Era conosciuto come “el baterista que tocó con todos”: le sue frequentazioni comprendono il jazz, il rock, la bossa nova, le musiche di matrice tradizionale. Dal 2002 era il batterista de The Nada, il gruppo di Kevin Johansen dopo aver suonato nei decenni precedenti con artisti come Vinícius de Moraes, Toquinho, Gato Barbieri, Astor Piazzolla. Quando venne a cantare in Argentina, Frank Sinatra lo volle nel suo ensemble. Di sua iniziativa, aveva fondato la Banda Elástica. I primi ingaggi a Buenos Aires e nella capitale colombiana crearono ulteriori opportunità di concerti in Europa: cominciò dalla Svezia per poi passare all’Inghilterra, nell'orchestra di Edmundo Ros: il direttore venezuelano ai cui ritmi caraibici aveva aperto le porte il Regno Unito durante e dopo la Seconda Guerra Mondiale. Fu testimone in prima persona della beatlemania prima di far rientro a casa. "En La Fusa", l’album di Vinicius de Moraes registrato dal vivo in due serate a luglio 1970 (pubblicato anche come "Vinicius de Moraes en Buenos Aires") lo vede protagonista e segna probabilmente il punto di svolta della sua carriera professionale, insieme a El Chango Farías Gómez alle percussioni e a Toquinho alla chitarra ad accompagnare Vinicius, Maria Creuza.  


Fecero seguito le collaborazioni con i migliori musicisti sia del folk, sia del jazz, fra gli altri: Dino Saluzzi y su septimino (“Soy Buenos Aires/Pedro Orillas”, 1970), Mercedes Sosa (“Cantata Sudamericana, 1972), Daniel Viglietti ("Canciones Chuecas", 1972), Nana Caymmi (“Atras da porta”, 1973), Gato Barbieri (“Chapter One: Latin America”, 1973), il contrabbassista Jorge López Ruiz con cui da vita a una straordinaria sezione ritmica ("Bronca Buenos Aires", 1971).


Il 1983 lo vede sul palco del prestigioso Teatro Colón con il Conjunto 9 che accompagna Astor Piazzolla: “L’unica cosa che non perdonava era la distrazione. Astor è stata la persona che mi ha cambiato la testa, punto. La forza della sua musica era tale da trasformarmi, tutte le volte che ho suonato con lui. Da allora ho iniziato a suonare in modo diverso il mio strumento”

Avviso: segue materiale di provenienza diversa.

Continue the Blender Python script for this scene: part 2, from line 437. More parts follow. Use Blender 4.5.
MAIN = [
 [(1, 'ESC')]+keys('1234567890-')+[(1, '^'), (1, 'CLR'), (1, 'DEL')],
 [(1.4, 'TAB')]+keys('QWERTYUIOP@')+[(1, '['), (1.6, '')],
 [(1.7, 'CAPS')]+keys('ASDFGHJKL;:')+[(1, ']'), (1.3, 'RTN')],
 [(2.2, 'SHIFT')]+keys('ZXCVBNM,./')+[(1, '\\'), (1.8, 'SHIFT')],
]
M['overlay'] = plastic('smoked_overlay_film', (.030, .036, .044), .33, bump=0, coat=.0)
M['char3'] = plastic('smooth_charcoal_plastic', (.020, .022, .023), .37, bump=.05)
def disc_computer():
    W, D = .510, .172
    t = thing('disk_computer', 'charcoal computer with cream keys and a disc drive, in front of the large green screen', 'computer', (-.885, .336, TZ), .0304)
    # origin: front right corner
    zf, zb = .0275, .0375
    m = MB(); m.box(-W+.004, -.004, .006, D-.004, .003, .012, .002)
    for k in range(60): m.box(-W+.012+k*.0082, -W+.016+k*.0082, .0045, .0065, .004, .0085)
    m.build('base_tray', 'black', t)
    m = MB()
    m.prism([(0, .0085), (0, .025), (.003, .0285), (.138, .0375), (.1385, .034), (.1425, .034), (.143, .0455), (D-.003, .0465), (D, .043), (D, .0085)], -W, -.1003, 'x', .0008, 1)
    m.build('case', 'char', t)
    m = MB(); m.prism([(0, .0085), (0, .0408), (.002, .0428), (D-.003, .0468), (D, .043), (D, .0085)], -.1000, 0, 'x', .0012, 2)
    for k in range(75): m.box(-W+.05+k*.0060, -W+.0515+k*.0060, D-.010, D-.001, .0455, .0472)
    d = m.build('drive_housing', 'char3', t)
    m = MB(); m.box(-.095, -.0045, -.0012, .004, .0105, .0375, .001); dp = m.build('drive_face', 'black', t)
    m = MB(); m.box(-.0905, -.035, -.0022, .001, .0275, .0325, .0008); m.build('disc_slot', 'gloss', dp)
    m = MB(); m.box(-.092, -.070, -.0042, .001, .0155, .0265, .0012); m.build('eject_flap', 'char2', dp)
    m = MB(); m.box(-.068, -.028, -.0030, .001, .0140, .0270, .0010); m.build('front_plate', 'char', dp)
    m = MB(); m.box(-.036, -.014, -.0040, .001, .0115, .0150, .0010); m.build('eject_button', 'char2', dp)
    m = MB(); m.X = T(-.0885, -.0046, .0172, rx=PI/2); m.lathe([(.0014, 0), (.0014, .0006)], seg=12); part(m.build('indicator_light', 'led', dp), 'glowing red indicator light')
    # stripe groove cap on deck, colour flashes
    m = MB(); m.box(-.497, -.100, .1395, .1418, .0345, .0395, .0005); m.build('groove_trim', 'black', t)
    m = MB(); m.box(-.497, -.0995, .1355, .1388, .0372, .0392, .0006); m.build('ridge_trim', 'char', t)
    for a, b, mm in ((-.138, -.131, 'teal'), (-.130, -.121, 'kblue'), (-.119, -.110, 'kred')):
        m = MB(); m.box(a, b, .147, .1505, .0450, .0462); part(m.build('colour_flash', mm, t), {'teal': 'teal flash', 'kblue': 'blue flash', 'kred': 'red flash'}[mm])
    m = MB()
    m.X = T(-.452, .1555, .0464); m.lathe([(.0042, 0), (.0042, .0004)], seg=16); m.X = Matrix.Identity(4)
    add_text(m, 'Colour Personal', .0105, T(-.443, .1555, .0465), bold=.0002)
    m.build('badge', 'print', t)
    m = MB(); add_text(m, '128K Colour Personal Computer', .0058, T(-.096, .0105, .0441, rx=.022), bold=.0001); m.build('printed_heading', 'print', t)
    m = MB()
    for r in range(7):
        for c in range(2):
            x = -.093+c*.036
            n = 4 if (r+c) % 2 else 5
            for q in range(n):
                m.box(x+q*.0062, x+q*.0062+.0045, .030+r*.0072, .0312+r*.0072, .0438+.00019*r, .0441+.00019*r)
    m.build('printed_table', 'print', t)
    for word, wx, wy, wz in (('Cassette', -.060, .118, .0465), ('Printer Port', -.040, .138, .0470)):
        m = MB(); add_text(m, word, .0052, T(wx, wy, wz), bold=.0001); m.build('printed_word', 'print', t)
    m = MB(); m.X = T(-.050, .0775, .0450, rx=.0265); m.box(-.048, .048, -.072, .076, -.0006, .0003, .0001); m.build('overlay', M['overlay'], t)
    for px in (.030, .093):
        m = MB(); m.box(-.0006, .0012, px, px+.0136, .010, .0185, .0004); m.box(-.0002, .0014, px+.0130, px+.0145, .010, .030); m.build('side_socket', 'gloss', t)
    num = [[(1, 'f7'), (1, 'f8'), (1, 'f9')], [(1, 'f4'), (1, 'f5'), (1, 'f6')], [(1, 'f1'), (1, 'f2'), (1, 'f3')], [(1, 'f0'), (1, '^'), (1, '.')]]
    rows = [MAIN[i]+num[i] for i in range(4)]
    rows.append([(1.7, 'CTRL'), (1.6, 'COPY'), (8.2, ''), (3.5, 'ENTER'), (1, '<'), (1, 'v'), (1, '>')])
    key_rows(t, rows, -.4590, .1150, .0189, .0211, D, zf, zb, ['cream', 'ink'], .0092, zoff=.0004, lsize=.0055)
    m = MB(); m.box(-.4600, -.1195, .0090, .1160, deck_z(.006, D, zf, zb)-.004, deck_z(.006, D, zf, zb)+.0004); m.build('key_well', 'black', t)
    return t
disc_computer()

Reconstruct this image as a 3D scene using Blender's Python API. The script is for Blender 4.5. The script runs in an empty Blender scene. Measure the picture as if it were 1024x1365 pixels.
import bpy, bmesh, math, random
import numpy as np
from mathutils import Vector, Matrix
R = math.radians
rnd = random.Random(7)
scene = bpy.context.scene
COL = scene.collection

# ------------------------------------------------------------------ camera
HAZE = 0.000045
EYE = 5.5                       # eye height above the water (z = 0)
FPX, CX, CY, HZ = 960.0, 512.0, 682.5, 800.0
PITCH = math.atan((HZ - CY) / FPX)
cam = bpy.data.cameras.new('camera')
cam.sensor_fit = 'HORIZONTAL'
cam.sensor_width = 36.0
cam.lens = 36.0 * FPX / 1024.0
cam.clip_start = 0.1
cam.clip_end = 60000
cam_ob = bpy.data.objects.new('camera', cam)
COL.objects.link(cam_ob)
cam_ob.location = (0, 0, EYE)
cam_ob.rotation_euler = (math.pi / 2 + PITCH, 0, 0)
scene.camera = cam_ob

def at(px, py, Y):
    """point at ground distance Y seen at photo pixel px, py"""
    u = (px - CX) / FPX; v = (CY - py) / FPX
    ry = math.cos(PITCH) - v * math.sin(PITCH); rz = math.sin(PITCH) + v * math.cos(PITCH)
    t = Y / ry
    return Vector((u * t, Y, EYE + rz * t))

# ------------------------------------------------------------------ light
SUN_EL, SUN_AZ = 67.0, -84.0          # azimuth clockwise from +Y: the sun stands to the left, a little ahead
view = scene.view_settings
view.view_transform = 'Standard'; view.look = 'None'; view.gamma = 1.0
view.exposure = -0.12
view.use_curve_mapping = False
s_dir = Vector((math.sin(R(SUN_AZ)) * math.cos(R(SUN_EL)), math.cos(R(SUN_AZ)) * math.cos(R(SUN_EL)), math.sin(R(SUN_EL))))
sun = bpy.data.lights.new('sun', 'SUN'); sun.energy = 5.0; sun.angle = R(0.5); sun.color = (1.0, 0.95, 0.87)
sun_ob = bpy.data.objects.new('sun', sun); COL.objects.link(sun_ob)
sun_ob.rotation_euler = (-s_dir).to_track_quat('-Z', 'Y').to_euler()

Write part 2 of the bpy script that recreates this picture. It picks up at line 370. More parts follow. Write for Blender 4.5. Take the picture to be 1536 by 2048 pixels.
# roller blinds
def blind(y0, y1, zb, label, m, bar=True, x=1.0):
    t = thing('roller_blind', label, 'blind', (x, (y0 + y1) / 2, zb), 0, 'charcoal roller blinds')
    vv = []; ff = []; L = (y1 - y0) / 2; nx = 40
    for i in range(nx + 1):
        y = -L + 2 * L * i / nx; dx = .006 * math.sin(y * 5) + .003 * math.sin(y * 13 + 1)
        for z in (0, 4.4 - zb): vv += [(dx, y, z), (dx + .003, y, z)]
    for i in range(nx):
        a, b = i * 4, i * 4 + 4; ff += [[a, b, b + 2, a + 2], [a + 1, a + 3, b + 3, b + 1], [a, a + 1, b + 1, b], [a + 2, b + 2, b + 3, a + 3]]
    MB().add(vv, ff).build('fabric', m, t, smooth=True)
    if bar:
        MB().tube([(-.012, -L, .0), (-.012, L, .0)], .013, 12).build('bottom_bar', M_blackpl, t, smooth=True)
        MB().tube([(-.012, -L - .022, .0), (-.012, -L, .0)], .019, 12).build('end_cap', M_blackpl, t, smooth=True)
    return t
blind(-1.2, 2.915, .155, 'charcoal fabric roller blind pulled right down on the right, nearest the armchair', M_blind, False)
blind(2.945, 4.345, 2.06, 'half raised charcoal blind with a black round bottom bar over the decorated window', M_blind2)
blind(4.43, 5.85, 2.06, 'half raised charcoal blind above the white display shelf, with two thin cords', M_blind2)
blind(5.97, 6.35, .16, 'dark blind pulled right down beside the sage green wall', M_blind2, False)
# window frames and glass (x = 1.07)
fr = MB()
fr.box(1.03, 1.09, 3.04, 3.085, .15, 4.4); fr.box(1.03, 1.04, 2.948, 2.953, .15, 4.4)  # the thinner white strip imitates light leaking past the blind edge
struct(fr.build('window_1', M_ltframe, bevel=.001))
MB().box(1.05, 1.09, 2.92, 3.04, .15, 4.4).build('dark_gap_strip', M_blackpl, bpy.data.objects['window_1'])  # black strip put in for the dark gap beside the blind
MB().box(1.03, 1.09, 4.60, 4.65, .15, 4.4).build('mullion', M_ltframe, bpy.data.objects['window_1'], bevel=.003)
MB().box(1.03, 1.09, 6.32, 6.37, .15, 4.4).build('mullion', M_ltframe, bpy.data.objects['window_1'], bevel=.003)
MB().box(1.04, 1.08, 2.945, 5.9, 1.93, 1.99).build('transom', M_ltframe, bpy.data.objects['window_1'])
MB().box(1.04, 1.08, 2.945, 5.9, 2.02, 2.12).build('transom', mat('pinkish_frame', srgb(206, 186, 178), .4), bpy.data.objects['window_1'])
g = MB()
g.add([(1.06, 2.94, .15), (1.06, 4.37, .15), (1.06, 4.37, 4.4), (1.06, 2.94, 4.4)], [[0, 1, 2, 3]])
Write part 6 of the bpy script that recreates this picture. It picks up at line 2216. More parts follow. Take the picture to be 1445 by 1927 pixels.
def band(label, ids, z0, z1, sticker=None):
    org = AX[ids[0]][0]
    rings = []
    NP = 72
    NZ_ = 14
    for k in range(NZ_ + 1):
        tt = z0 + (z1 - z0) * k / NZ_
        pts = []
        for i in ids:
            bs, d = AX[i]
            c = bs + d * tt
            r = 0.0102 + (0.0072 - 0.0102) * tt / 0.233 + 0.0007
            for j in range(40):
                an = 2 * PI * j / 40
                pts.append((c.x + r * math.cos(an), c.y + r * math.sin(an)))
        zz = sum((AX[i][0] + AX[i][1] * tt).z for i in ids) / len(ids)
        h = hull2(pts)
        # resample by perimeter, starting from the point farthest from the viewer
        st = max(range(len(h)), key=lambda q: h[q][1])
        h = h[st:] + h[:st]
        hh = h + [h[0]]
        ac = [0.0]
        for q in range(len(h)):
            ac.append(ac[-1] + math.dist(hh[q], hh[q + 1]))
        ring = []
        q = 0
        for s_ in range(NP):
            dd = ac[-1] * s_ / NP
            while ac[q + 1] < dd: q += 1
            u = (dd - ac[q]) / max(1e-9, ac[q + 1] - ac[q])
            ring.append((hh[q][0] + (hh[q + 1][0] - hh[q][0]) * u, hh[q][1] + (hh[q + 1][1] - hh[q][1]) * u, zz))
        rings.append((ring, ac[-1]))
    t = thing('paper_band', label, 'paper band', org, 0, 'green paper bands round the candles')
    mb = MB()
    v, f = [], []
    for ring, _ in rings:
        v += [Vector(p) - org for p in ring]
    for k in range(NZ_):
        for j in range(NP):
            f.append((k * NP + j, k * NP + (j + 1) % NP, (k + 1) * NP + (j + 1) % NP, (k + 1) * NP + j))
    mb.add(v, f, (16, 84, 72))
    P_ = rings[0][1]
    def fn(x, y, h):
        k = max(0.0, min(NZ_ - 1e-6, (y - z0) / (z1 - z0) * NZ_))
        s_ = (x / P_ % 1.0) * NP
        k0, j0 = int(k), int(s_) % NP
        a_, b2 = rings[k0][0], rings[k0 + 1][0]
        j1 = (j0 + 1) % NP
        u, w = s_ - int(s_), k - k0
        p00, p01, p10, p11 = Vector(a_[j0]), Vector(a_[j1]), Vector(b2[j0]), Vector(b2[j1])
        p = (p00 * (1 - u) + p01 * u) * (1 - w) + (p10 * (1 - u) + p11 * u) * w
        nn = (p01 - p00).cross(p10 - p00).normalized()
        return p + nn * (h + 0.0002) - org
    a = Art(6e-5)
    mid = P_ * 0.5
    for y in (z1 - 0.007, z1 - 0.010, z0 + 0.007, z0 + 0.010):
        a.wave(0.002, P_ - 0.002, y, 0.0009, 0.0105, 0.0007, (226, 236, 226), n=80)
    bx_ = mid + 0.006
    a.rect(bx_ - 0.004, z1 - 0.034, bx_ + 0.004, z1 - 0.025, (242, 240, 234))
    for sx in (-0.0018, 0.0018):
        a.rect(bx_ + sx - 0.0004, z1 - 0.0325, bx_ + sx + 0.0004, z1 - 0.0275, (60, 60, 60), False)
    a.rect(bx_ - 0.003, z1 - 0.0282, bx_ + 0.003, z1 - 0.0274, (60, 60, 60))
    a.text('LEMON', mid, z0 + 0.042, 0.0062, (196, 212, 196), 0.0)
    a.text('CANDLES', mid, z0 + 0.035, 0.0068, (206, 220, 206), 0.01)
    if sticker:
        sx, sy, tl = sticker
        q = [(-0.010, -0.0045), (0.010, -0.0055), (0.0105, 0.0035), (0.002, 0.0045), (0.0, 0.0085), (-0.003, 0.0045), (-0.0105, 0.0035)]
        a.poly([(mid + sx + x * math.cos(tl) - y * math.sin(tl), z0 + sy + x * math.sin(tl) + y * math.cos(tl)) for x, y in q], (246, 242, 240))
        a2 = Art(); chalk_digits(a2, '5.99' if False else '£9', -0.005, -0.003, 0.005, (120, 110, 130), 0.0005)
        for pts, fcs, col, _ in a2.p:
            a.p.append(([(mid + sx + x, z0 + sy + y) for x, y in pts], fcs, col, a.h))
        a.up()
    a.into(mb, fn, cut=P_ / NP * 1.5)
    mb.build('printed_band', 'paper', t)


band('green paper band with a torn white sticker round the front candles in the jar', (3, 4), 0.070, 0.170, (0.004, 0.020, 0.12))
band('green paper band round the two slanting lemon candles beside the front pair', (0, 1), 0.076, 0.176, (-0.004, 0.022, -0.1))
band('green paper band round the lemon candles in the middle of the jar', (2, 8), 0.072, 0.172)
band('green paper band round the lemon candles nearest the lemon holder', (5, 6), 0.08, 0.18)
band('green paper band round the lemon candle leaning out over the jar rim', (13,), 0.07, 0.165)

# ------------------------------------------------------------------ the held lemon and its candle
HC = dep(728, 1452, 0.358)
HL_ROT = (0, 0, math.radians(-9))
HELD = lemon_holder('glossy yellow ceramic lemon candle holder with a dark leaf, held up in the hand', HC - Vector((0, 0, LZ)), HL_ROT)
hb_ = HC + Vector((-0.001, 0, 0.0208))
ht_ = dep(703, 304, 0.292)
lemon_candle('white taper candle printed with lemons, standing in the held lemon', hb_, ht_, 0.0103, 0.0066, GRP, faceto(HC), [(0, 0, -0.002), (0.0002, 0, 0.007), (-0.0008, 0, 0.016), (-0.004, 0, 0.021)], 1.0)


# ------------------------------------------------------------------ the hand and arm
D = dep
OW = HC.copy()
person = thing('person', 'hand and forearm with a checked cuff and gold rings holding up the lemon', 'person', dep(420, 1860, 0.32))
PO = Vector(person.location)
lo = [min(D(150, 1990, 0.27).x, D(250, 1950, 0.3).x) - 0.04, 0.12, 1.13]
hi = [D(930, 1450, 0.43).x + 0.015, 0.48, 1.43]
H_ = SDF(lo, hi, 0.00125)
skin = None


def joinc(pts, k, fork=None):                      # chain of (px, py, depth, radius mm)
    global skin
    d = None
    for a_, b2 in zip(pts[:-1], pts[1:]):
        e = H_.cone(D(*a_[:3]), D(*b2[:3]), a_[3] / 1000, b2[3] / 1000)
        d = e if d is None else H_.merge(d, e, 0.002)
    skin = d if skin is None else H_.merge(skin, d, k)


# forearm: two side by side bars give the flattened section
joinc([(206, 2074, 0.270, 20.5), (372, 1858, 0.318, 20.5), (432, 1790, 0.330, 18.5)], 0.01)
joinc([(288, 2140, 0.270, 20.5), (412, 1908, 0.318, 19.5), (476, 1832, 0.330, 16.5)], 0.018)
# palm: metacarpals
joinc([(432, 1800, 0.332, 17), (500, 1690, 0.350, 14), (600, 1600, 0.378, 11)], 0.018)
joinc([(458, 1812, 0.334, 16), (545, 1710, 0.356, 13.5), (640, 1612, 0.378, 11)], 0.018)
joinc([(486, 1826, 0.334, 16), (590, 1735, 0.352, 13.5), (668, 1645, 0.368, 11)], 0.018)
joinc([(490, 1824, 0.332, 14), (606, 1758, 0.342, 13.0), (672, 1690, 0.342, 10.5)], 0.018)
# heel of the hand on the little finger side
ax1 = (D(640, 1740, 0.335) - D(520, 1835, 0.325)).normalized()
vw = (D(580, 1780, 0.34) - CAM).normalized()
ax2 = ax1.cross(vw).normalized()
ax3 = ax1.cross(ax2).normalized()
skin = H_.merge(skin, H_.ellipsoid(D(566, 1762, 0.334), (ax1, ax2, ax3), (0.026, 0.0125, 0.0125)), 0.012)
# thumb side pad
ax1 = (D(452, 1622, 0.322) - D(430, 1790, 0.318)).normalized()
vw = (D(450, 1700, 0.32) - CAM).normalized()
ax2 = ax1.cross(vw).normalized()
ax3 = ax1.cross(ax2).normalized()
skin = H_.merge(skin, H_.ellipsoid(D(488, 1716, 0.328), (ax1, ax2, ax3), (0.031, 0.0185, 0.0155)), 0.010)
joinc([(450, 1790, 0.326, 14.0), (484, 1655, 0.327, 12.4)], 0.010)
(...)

In oltre sei decenni di carriera professionale non si contano i palchi e le collaborazioni che l’hanno visto esprimere il suo personale e caleidoscopico approccio alla batteria e alle percussioni, da Amelita Baltar a Raúl Lavié, da Claudia Puyó a Sergio Denis y Pimpinela, da pastoral a Cuarteto Zupay. Gli anni recenti l’hanno visto a suo agio anche in contesti chiaramente transgenerazionali. Anche il caso ha avuto la sua parte: la sorella di Kevin Johansen e una delle figlie di Roizner frequentavano la Escuela del Sol e questo ha fatto sì che le strade del Zurdo e dell’Alaskano si incrociassero negli anni 2000 a cominciare dall'album di Johansen “Sur o no sur” del 2002: un legame divenuto imprescindibile per i successivi vent’anni. E che ha incoronato Enrique Roizner "Mis Américas", almeno stando alla copertina dell'album omonimo nel 2016, su suggerimento della fotografa Nora Lezano: il batterista è fotografato con i capelli sciolti, con le sue rughe, senza occhiali, senza l’inseparabile pipa. È dura ammettere che non sarà più sul palco, che non lo ascolteremo più cantare "Fin de fiesta". La festa l’ha chiusa un ictus.